#### Material:

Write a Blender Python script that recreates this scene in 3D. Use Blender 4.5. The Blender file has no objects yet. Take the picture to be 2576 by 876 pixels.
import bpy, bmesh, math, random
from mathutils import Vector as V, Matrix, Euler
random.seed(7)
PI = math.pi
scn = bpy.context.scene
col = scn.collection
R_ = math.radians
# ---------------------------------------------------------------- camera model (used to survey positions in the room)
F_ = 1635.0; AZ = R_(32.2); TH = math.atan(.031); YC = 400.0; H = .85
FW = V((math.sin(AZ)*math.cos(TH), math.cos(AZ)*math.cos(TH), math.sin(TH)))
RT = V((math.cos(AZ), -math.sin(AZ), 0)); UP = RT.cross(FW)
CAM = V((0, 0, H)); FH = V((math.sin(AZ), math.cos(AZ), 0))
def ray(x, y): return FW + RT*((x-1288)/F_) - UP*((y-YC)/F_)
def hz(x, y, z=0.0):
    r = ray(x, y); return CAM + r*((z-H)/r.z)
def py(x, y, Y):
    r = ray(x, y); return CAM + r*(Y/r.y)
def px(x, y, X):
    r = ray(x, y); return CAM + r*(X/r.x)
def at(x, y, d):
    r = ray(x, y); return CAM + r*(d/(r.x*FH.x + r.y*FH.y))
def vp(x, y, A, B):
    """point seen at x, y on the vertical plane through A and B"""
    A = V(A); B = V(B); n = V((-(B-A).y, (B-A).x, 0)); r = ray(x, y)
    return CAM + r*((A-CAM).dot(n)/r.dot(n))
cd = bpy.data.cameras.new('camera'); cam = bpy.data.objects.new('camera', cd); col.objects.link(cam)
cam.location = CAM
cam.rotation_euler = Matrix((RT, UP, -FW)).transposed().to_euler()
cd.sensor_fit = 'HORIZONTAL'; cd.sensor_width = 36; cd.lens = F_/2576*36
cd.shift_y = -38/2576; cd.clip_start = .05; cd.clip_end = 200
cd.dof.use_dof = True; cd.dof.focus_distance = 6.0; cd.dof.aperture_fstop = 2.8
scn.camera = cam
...
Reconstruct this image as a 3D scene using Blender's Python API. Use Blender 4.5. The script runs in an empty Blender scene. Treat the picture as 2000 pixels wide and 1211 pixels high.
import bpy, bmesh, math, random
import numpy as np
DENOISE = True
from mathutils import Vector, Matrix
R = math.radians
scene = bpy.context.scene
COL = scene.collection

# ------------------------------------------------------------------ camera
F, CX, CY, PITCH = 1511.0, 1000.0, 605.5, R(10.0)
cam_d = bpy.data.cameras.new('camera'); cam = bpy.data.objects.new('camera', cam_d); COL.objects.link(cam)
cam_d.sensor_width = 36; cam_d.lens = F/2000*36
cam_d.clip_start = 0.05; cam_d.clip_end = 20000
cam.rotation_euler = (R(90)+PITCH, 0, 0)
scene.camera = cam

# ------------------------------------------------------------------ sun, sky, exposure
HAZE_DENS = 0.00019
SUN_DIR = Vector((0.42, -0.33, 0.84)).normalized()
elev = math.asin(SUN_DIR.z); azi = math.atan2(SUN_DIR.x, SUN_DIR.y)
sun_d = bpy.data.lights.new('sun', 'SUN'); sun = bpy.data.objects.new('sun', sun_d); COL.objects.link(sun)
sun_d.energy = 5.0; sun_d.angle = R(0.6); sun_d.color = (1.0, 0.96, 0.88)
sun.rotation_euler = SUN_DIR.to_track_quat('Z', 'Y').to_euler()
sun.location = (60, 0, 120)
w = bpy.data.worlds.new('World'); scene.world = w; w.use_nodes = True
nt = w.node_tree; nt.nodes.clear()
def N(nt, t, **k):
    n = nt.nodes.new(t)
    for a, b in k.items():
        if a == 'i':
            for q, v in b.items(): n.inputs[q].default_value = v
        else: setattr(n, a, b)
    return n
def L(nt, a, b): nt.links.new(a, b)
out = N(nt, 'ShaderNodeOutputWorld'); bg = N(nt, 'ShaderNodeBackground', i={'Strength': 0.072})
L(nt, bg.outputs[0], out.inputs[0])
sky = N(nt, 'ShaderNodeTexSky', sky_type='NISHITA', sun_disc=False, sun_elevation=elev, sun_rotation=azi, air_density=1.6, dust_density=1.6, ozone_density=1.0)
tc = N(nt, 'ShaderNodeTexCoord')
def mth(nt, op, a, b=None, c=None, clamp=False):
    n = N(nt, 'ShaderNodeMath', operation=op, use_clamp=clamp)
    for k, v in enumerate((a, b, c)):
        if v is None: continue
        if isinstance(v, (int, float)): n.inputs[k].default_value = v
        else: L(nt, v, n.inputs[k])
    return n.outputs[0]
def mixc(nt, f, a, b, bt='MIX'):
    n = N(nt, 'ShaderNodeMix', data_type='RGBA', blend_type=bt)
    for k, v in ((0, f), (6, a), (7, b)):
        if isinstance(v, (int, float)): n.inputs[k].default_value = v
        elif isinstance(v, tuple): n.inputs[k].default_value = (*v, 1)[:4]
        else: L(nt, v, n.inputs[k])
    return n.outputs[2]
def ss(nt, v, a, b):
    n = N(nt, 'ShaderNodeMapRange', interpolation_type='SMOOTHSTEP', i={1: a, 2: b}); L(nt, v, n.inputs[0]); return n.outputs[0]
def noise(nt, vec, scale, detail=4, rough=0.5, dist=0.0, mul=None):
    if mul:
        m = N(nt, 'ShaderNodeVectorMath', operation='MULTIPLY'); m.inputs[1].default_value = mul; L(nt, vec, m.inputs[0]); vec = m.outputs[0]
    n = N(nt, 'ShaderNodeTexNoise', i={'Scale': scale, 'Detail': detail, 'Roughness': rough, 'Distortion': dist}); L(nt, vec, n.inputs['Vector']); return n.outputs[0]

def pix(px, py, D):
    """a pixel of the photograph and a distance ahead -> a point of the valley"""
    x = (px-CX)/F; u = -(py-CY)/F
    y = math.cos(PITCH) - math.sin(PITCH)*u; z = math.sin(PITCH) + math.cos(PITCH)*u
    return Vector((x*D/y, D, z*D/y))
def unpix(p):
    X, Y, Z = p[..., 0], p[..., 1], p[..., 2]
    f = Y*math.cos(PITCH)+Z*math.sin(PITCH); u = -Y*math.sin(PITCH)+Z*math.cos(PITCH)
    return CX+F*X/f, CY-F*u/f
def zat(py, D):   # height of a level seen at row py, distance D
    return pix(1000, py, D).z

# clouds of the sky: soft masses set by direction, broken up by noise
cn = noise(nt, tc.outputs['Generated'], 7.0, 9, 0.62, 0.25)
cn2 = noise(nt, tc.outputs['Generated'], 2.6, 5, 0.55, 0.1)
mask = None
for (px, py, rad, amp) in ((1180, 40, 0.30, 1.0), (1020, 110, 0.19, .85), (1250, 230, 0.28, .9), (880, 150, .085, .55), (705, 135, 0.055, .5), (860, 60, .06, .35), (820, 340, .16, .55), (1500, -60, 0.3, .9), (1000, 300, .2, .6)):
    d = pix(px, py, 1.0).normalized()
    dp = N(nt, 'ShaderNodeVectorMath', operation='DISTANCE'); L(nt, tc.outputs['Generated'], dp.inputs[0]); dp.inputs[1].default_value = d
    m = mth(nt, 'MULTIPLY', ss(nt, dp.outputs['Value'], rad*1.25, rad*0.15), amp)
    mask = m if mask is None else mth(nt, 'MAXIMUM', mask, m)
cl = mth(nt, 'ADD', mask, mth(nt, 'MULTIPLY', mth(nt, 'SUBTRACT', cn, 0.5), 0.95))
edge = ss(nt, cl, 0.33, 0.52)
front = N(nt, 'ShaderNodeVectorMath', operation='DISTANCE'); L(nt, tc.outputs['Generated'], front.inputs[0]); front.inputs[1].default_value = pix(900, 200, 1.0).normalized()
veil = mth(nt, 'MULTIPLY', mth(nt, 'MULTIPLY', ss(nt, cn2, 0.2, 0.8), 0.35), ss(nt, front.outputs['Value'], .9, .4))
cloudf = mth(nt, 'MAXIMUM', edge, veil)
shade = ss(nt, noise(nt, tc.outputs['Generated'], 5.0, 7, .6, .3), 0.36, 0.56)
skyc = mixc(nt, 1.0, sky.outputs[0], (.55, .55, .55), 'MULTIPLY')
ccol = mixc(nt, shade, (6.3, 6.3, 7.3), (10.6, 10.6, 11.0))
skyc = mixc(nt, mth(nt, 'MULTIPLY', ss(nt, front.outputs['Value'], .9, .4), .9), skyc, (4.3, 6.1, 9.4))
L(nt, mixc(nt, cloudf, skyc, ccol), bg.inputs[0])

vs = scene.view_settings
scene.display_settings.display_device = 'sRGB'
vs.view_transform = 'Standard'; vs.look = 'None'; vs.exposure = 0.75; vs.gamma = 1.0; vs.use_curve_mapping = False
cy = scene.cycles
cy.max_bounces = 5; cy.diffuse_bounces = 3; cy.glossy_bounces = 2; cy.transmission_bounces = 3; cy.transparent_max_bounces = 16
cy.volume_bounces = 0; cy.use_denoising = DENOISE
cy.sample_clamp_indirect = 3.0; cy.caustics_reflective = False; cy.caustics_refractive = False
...
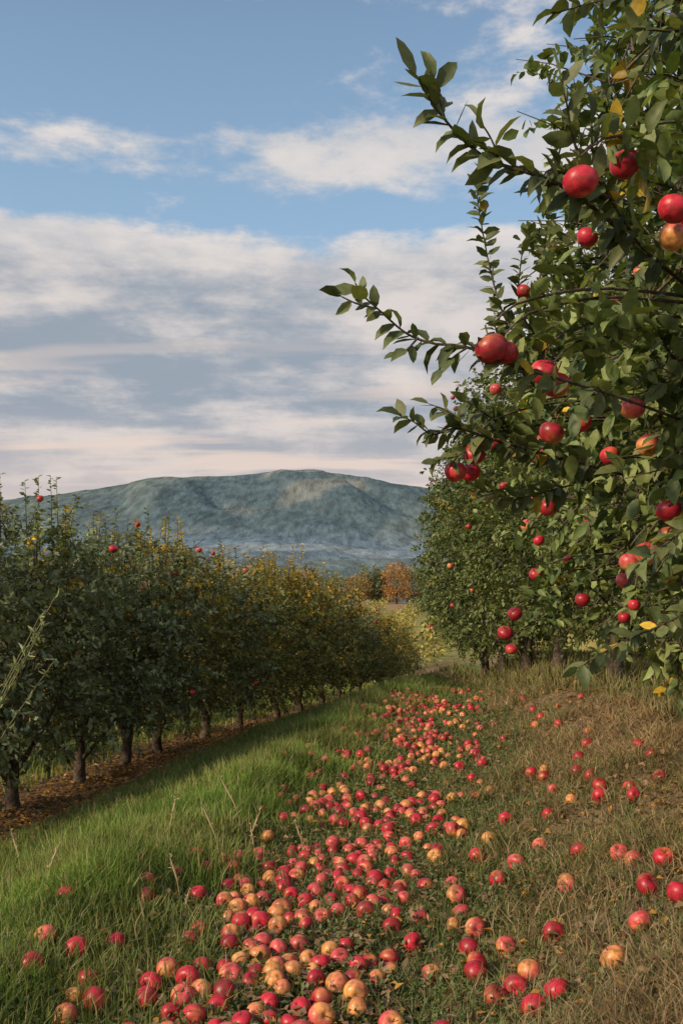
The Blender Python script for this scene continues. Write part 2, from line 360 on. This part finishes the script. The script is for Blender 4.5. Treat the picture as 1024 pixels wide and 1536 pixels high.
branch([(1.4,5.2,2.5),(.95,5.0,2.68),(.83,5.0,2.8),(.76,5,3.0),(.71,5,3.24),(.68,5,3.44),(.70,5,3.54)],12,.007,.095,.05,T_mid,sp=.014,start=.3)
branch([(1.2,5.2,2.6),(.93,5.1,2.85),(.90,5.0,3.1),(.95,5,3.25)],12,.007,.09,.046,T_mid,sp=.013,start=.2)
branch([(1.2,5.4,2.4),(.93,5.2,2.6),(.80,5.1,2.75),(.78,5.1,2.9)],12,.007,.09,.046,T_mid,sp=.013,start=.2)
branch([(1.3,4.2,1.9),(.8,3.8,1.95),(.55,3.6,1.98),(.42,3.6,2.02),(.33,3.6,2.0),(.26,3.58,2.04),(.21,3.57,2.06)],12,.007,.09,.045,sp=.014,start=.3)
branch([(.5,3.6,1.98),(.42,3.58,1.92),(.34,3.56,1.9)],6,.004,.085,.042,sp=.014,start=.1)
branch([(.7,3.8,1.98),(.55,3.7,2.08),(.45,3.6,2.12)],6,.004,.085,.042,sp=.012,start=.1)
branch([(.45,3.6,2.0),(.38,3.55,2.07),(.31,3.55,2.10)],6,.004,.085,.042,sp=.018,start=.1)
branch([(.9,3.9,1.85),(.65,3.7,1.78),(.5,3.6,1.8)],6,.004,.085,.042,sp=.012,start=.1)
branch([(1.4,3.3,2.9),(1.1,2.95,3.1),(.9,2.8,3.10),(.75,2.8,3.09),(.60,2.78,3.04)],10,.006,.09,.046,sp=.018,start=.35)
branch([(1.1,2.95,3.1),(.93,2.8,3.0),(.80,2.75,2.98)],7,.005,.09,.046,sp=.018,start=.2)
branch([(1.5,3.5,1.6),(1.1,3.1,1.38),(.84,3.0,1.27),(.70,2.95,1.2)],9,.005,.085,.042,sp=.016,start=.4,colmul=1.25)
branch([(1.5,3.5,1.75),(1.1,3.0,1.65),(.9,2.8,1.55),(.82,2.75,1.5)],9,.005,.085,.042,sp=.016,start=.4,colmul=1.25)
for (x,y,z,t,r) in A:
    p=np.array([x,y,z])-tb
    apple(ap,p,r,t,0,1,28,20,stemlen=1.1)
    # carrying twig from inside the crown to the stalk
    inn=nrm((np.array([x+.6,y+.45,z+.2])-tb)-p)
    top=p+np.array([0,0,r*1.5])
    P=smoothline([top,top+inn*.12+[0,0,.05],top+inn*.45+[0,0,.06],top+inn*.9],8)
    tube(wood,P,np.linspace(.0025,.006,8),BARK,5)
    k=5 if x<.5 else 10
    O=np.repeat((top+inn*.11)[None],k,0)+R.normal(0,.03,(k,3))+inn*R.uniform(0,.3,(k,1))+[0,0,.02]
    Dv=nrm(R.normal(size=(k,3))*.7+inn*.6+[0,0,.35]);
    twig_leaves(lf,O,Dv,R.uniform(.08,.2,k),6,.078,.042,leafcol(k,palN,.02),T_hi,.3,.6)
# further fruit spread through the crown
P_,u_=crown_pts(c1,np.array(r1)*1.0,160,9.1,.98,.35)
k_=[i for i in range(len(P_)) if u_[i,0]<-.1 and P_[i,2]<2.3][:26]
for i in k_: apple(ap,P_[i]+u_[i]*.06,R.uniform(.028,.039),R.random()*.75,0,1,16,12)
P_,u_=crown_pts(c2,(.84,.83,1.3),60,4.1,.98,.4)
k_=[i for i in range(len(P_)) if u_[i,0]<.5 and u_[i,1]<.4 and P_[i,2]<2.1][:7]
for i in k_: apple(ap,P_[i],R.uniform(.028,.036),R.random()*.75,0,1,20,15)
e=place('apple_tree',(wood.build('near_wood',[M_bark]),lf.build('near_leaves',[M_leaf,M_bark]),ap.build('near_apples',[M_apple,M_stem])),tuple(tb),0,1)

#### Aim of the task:
Retype, exactly and in full, the lines above from the one containing "Reconstruct this image" through the one containing "scene.camera = cam".

#### Result of the task:
Reconstruct this image as a 3D scene using Blender's Python API. Use Blender 4.5. The script runs in an empty Blender scene. Treat the picture as 2000 pixels wide and 1211 pixels high.
import bpy, bmesh, math, random
import numpy as np
DENOISE = True
from mathutils import Vector, Matrix
R = math.radians
scene = bpy.context.scene
COL = scene.collection

# ------------------------------------------------------------------ camera
F, CX, CY, PITCH = 1511.0, 1000.0, 605.5, R(10.0)
cam_d = bpy.data.cameras.new('camera'); cam = bpy.data.objects.new('camera', cam_d); COL.objects.link(cam)
cam_d.sensor_width = 36; cam_d.lens = F/2000*36
cam_d.clip_start = 0.05; cam_d.clip_end = 20000
cam.rotation_euler = (R(90)+PITCH, 0, 0)
scene.camera = cam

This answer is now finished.